The sawmill's restart was a glimmer of good news in a severely ailing Northwest Montana timber industry. Slightly stronger prices on 12-inch pine boards brought last week's announcement that Plum Creek would fire up production at the mill that had stood idle since the company announced its temporary closure Jan. 8.
Stronger demand in remodel and repair markets, officials figure, is the probable cause for the uptick in prices.
"Maybe there's just more optimism out there," plant manager Greg Grace said Monday morning. "Also, a lot of places have just run down their supply."
He said a crew of about 10 people took four days to get the plant ready for a restart, calibrating the electronics, greasing moving parts on machines, checking alignments, getting saw blades ready to go, digging logs out from under their winter load of snow and ice.
All but two of the mill's original crew - 130 people, including seven salaried workers - returned to their jobs with the restart.
They will crank out appearance-grade, as opposed to structural-grade, boards at the same rate as before.
The mill is designed to produce 66 million board feet a year; this year's production, even with the 65-day shutdown, is projected at 50 million board feet. Grace said 250 units, each one a metal-strapped and paper-wrapped bundle of 1,000 board feet, will ship daily to the Midwest, to wholesalers, big box stores, remanufacturing factories that make windows and doors, and California. From there the wood likely will be sold into Mexico, made into inexpensive furniture and shipped back into the United States.
With a four-month supply already in the log yard, the mill's 65 logging contractors who work the woods on Plum Creek land are likely to see down time from this year's spring break-up extended later into June.
"There are short-term and long-term issues in the market," Plum Creek's Director of Community Affairs Jim Lehner said.
"We're looking at it week to week, on production for MDF (medium density fiberboard) and plywood. "We'll probably have periodic downturns in plywood."
For now, though, Jeff Johnson is just glad to be back to work.
"It's kind of fun," he said from a glassed-in booth above the head rig, the biggest band saw in the mill. It slices slabs of wood off the raw debarked logs. Johnson is working the remote controls with both hands, setting widths, feeding logs into the saw, rolling them for the next series of cuts.
"There's more challenge to it … This is a big, aggressive saw so you can feed it faster," he said. Even though it's not his normal job - he's the crew's reserve sawyer - his interest in the head rig makes him somebody that managers want on that saw.
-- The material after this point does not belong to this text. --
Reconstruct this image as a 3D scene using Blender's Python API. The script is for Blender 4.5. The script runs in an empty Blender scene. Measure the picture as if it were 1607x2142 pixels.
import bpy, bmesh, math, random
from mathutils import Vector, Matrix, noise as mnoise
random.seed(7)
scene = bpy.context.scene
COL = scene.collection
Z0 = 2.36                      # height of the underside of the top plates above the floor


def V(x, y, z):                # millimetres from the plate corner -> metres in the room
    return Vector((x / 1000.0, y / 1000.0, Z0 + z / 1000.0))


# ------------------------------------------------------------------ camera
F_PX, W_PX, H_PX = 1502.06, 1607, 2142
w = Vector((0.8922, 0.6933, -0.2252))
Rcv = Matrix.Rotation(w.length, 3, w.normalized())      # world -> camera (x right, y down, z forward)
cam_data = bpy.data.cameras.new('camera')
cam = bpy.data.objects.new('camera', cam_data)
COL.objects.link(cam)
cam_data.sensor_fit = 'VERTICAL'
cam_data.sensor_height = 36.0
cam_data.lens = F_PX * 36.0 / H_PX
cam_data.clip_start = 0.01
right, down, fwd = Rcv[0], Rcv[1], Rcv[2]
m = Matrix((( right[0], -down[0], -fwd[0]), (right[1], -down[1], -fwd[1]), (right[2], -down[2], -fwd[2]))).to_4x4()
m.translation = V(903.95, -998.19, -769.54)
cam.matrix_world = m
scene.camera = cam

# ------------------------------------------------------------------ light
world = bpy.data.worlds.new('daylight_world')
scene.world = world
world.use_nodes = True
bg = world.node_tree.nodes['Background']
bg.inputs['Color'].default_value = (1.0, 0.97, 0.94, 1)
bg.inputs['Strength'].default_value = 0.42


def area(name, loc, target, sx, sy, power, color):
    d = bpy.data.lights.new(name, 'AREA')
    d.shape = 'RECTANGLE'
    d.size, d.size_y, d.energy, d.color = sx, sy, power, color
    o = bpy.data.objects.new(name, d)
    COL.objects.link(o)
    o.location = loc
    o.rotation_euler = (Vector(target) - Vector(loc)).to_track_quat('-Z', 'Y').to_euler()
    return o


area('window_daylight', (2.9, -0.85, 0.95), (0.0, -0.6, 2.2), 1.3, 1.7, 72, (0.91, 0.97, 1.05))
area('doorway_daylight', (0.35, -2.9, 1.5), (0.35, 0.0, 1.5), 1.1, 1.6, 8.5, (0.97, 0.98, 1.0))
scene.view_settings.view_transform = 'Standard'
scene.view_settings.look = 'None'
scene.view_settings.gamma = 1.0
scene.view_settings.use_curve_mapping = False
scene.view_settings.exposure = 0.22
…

He worked at Plum Creek as a high-schooler in the early 1980s, then came back in fall 1991.
When the layoff notice came in January, he said he and his family weren't 'super prepared but we made do … being laid off was completely out of my control."
He never missed a single one of his son's Wildcat basketball games all the way through the state tournament, spent time with his 10-year-old daughter and wife, and did fix-up work around the house. His wife was able to put in more hours as a temporary worker with the school district, helping fill in some gaps.
"I was anxious to get back at it," he said. "But with the economy I'm still a bit apprehensive about how long we're going to stay (working.)"
The workers' health benefits continued through the layoffs, and all were eligible for unemployment benefits after a week's waiting period. Even so, many had to cut back in certain areas.
Misty Anderson wasn't one of them. She was back on the job Monday morning, rotating among three jobs.
As the grade edger operator, she shot laser beams across rough-cut slabs of wood, eyeballed how much clear wood she could get out of each unedged board, aligned the optimal cuts and, with a click of a button, sent her decision to a computerized saw for cutting - all in about five seconds a board.
As the gang operator, she operated controls from a glassed-in booth, watching to be sure logs came straight into the gang saw and followed them down the line to the grade edger. She's been four years on the gang, seven years at Plum Creek overall.
"I kind of knew something was going to happen," in the time leading up to the January layoffs, Anderson said, 'so I got prepared. I always have (funds for) three months worth of bills in the bank."
So during her time off she hung out with her children and her husband, Robb Hansen, who also works at Plum Creek, remodeled the bathroom and made four art-tile-topped tables from start to finish.
"I had to come back to work to get lumber," she said with a chuckle. Employees can buy lumber at a discount. When she got the recall notice, "I was excited ….. and I was tired of my break."